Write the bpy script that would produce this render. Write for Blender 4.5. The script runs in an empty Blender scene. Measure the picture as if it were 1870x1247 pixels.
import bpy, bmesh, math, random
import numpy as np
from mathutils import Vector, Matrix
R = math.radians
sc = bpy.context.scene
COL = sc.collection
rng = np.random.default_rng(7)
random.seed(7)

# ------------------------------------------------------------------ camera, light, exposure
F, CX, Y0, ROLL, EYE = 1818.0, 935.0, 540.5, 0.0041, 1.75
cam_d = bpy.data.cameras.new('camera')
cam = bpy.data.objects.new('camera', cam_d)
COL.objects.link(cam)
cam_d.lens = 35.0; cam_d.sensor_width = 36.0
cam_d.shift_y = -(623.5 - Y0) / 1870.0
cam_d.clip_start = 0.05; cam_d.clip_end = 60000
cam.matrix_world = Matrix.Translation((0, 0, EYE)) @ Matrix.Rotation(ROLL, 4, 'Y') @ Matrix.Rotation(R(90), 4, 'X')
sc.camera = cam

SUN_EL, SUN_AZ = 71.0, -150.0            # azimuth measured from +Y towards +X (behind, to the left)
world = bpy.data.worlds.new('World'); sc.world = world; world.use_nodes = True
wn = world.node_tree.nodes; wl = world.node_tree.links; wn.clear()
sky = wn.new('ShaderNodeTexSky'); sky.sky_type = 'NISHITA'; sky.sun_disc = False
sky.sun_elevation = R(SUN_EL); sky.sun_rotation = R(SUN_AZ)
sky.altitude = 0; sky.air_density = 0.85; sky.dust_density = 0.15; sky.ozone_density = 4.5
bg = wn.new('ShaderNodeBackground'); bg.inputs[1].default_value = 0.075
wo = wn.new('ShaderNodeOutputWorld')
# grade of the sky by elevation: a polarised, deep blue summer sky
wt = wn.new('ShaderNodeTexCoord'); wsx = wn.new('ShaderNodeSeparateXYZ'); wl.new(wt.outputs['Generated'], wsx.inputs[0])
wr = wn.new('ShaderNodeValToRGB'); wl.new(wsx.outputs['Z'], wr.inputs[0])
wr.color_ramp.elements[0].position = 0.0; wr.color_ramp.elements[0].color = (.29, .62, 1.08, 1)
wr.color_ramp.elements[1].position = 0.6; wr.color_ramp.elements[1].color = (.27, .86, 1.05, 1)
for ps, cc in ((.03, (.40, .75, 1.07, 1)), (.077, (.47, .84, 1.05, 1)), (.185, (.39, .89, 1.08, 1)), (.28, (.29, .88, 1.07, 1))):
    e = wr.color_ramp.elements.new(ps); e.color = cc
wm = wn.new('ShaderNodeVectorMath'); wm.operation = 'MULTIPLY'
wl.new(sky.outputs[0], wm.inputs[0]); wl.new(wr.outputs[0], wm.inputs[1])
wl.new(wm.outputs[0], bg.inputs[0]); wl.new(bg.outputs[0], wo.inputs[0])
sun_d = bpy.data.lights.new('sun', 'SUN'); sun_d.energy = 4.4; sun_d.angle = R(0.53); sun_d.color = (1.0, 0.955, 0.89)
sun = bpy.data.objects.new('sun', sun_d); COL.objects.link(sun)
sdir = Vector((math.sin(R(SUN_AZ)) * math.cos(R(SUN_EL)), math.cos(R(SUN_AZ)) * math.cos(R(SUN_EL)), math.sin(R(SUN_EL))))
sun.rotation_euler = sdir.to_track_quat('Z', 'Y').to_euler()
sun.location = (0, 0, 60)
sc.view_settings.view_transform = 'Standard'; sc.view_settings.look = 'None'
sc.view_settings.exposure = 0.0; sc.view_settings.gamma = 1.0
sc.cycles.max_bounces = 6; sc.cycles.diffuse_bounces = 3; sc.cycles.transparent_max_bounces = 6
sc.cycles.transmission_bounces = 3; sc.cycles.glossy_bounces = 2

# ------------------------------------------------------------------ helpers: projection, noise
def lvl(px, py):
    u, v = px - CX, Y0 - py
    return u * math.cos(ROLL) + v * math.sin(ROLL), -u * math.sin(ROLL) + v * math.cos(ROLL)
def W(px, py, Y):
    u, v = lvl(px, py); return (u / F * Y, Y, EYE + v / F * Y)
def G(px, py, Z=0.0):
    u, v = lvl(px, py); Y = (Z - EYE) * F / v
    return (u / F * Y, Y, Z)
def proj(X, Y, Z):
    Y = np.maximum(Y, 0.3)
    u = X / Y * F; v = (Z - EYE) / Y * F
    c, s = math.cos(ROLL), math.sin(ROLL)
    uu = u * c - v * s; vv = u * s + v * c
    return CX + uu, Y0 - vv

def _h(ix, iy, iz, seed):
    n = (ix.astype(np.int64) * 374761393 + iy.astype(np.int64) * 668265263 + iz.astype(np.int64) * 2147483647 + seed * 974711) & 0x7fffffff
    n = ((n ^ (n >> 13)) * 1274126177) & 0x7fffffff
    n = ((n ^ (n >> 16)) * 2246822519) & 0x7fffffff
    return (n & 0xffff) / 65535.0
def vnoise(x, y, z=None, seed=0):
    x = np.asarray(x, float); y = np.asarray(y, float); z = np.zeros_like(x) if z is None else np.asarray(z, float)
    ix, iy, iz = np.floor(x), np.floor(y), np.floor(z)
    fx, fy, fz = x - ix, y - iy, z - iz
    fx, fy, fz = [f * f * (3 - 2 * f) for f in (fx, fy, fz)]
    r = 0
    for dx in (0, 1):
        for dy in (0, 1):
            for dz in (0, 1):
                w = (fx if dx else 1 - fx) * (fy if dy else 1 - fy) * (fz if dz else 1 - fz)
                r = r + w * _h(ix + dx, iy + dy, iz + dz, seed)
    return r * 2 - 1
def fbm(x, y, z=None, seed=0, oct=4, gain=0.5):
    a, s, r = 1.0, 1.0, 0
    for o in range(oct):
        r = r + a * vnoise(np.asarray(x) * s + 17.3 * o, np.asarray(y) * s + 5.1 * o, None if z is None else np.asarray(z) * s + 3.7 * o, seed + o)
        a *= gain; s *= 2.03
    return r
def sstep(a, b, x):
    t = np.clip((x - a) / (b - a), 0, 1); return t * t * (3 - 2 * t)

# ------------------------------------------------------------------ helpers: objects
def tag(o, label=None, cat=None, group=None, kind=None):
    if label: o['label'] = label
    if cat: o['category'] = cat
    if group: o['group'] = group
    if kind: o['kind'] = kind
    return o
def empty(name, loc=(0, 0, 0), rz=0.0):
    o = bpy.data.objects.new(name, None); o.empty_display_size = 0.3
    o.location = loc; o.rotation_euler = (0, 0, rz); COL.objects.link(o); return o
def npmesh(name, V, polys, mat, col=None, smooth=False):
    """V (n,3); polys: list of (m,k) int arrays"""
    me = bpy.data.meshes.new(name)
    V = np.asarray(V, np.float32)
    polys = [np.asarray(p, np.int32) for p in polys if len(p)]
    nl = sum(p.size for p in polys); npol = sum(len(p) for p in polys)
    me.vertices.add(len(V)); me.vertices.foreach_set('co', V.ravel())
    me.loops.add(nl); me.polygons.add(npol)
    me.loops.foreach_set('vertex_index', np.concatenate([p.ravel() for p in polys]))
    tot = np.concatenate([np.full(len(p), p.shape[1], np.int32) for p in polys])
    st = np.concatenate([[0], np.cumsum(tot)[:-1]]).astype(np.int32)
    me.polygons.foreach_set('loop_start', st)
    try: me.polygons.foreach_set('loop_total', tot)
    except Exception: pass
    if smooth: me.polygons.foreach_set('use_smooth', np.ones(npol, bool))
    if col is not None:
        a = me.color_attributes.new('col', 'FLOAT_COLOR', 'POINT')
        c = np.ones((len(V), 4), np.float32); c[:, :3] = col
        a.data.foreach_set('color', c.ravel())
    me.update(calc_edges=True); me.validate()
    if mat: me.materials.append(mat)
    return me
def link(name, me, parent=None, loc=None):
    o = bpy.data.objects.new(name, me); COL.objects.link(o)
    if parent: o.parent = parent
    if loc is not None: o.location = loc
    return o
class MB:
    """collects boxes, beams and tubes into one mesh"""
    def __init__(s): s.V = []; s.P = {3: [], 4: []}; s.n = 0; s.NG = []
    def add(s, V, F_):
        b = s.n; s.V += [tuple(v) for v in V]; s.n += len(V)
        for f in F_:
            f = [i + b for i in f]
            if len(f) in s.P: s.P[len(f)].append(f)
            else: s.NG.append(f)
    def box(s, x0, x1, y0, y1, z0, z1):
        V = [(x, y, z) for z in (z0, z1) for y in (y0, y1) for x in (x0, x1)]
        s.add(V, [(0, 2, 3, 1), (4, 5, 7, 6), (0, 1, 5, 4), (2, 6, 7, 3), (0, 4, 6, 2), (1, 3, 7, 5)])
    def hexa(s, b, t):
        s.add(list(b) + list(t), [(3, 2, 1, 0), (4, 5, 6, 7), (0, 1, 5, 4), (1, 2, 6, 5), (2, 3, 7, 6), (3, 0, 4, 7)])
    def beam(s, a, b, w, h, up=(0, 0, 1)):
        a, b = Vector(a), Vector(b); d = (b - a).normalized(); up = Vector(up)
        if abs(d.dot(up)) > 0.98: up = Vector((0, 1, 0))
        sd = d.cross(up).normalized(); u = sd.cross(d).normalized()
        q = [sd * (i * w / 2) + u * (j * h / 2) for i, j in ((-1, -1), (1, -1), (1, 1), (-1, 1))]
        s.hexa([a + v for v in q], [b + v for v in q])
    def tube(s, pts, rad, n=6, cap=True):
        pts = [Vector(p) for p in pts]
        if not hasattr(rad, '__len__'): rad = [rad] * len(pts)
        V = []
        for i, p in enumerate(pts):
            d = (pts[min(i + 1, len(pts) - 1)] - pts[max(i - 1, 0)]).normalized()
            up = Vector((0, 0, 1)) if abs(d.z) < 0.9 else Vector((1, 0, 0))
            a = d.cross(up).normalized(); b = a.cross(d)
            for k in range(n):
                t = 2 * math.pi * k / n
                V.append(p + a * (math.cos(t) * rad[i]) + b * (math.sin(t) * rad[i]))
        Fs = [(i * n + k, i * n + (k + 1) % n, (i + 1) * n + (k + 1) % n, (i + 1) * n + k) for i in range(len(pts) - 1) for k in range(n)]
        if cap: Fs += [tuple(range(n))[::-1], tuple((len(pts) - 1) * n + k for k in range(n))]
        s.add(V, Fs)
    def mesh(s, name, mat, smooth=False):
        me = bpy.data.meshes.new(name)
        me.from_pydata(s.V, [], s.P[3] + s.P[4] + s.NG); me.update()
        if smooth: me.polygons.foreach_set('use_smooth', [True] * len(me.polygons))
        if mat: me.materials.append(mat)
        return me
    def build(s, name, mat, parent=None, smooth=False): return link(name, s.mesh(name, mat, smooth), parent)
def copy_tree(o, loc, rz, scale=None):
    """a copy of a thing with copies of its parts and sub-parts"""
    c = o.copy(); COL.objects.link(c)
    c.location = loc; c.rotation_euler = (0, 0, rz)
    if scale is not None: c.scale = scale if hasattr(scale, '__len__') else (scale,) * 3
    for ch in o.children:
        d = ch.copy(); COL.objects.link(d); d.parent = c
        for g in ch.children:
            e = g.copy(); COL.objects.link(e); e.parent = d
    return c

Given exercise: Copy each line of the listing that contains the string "scene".

Solved exercise:
Write the bpy script that would produce this render. Write for Blender 4.5. The script runs in an empty Blender scene. Measure the picture as if it were 1870x1247 pixels.
sc = bpy.context.scene